THE VIRGIN DAUGHTER OF MY PEOPLE. — It is a Hebraism: for so is called the congregation of the people tenderly loved by God, like a virgin daughter, inasmuch as they had not yet come into the power of enemies: hence she is called a virgin. These are the words and tears of Jeremiah.
Verse 18
18. THE PROPHET (namely the false and lying one, of whom verse 13), and the priest — who applauds him.
THEY HAVE GONE TO A LAND THEY DID NOT KNOW, — they went captive with the people they seduced, to Babylon. This is a just and fitting punishment for the false prophets who said in verse 13: "He will give you true peace in this place;" for against this place and land He sets the land they did not know. The Chaldean translates, they have turned to their commerce. The Hebrew שחר sachar also means to trade.

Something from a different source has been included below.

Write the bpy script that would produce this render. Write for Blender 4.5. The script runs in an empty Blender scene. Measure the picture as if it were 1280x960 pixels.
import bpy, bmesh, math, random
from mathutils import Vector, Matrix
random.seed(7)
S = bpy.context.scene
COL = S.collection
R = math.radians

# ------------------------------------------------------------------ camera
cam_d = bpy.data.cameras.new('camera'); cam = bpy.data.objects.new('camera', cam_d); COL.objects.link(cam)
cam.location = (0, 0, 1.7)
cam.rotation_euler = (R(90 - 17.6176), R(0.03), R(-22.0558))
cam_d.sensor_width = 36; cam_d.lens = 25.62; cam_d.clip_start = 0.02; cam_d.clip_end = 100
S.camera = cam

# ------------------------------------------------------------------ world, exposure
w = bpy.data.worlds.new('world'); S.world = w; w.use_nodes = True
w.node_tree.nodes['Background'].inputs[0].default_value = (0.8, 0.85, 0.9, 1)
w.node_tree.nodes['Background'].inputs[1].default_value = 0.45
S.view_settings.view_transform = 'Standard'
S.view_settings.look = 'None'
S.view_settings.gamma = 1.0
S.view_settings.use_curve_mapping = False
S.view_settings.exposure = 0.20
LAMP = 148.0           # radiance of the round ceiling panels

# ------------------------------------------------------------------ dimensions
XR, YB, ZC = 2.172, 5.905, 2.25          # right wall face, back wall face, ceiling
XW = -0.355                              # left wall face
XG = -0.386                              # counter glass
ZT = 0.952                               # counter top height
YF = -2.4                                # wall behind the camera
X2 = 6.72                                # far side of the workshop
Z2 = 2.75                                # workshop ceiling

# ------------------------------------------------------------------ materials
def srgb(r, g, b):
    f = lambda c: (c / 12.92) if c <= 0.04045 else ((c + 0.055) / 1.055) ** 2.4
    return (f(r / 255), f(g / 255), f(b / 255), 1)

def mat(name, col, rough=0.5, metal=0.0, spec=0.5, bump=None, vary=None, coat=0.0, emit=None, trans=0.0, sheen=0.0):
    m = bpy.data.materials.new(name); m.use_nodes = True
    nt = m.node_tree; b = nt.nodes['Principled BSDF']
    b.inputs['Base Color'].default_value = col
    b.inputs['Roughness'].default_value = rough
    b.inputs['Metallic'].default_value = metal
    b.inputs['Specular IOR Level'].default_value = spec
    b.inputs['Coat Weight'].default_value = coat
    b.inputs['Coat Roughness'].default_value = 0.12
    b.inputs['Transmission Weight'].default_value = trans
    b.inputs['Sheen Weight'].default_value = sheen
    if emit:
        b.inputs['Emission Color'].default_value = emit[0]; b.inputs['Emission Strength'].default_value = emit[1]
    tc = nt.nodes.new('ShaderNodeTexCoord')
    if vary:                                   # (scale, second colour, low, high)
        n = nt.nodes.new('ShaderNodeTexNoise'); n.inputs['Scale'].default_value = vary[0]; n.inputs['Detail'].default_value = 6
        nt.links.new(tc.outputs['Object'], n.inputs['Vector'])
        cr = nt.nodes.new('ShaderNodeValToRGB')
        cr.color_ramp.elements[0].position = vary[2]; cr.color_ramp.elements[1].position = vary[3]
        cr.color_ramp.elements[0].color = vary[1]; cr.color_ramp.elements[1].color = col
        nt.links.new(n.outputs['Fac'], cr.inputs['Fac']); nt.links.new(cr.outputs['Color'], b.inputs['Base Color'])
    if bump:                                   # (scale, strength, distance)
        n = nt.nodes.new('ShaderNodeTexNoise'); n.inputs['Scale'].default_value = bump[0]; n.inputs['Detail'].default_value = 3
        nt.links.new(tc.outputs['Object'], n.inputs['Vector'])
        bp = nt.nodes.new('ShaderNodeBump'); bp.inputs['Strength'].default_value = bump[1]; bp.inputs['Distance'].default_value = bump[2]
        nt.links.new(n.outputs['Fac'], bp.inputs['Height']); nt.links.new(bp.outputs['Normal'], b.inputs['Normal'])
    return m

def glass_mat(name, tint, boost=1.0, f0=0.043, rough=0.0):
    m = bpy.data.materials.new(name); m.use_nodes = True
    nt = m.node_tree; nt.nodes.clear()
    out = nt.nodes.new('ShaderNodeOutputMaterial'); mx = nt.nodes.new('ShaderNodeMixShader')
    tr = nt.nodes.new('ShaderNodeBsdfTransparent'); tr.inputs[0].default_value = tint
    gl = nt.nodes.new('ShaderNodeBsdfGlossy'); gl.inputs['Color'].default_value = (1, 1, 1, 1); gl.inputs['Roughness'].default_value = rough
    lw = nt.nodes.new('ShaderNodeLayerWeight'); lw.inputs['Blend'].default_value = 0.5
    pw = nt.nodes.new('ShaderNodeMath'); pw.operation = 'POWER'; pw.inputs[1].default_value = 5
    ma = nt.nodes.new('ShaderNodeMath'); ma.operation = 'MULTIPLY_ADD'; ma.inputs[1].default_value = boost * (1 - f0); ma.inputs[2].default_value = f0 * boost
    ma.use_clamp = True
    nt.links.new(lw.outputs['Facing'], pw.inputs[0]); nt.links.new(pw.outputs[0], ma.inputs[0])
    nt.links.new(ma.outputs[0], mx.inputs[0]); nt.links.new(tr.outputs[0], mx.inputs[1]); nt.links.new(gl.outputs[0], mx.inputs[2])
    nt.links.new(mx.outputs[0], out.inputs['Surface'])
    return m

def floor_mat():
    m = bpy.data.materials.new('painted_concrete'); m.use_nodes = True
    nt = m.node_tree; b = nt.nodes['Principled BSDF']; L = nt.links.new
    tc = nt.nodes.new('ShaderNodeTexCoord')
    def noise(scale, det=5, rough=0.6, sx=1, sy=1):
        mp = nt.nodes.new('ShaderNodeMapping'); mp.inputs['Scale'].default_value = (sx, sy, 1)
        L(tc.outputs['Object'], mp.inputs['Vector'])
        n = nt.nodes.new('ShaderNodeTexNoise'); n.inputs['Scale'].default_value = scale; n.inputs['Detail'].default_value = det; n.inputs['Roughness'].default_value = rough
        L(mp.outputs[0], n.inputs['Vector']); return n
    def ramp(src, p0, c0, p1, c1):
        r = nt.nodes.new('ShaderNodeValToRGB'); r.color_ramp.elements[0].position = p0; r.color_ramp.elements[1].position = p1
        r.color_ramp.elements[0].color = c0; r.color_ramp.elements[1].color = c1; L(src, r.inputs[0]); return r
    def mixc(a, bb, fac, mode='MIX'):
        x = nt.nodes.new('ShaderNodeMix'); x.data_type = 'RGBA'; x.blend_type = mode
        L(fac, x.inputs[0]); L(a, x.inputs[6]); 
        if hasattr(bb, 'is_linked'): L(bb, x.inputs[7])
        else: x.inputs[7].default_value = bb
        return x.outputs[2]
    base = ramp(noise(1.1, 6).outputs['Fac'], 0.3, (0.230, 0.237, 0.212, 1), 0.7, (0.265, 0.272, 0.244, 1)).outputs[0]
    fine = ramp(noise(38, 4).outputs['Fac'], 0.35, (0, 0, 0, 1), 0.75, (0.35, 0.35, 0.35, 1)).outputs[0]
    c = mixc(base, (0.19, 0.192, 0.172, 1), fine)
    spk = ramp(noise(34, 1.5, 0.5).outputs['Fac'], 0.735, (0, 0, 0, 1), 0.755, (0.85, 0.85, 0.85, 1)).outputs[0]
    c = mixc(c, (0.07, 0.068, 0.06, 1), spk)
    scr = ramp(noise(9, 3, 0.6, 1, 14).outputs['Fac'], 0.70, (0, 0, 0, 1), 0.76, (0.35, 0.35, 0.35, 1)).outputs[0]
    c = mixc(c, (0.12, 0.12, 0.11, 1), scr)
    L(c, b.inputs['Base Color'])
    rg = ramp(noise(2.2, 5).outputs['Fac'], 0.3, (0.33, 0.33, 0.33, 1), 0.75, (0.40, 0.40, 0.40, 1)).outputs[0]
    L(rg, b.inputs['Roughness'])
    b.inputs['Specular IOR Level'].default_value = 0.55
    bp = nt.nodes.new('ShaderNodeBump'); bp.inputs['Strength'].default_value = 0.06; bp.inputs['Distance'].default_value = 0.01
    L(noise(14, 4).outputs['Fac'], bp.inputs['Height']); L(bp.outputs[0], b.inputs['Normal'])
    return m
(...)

Sanchez takes it differently: for by the Prophet he understands a good one, namely one who was devoted to singing God's praises in the temple: for the priest, whose duty was to sacrifice, is joined to the Prophets, that is, the singers. This sense is harmonious and fitting: for Jeremiah sometimes understands by prophet a good one, sometimes a bad and false one.
Verse 21
21. DO NOT DISGRACE THE THRONE OF YOUR GLORY. — So connect these words with the Romans, the Septuagint, and the Hebrew, although St. Jerome and others punctuate differently, namely thus: Do not disgrace us: remember the throne of Your glory — which punctuation has a plain sense. He calls Jerusalem the throne of God's glory, because this was the capital city of God's people, of which Christ says, Matthew 5:35: "You shall not swear by Jerusalem, because it is the throne of the great King." And here, chapter 3, verse 17: "In that time they shall call Jerusalem the Throne of the Lord." Or rather, the temple: for there God was said to sit above the Cherubim and the mercy seat. So St. Jerome. Now the sense of our punctuation is, as if to say: Do not allow, O Lord, Jerusalem to be devastated and polluted, or rather the temple, in which You are said to dwell among us as on a glorious throne: for this disgrace is done not only to us, but also to Your throne, that is, to You; therefore: "Not to us, O Lord, not to us; but to Your name give glory, lest the nations say: Where is their God?" Psalm 113:9-10. The Chaldean translates: Do not make vile the place of Your glory; the Septuagint: Do not destroy the throne of Your glory. So also Lyranus and St. Thomas, who has many mystical reflections here at the end of the chapter on the threefold throne of God: first, of glory; second, of mercy; third, of justice.
Verse 22
22. ARE THERE AMONG THE GRAVEN IMAGES OF THE NATIONS ANY THAT CAN SEND RAIN? — He returns to the beginning of the chapter, as if to say: Not from idols, but to You, O Lord, we look and pray for rain, that You may heal and avert the plague of drought sent upon us; for You are the giver of showers, and You the withholder.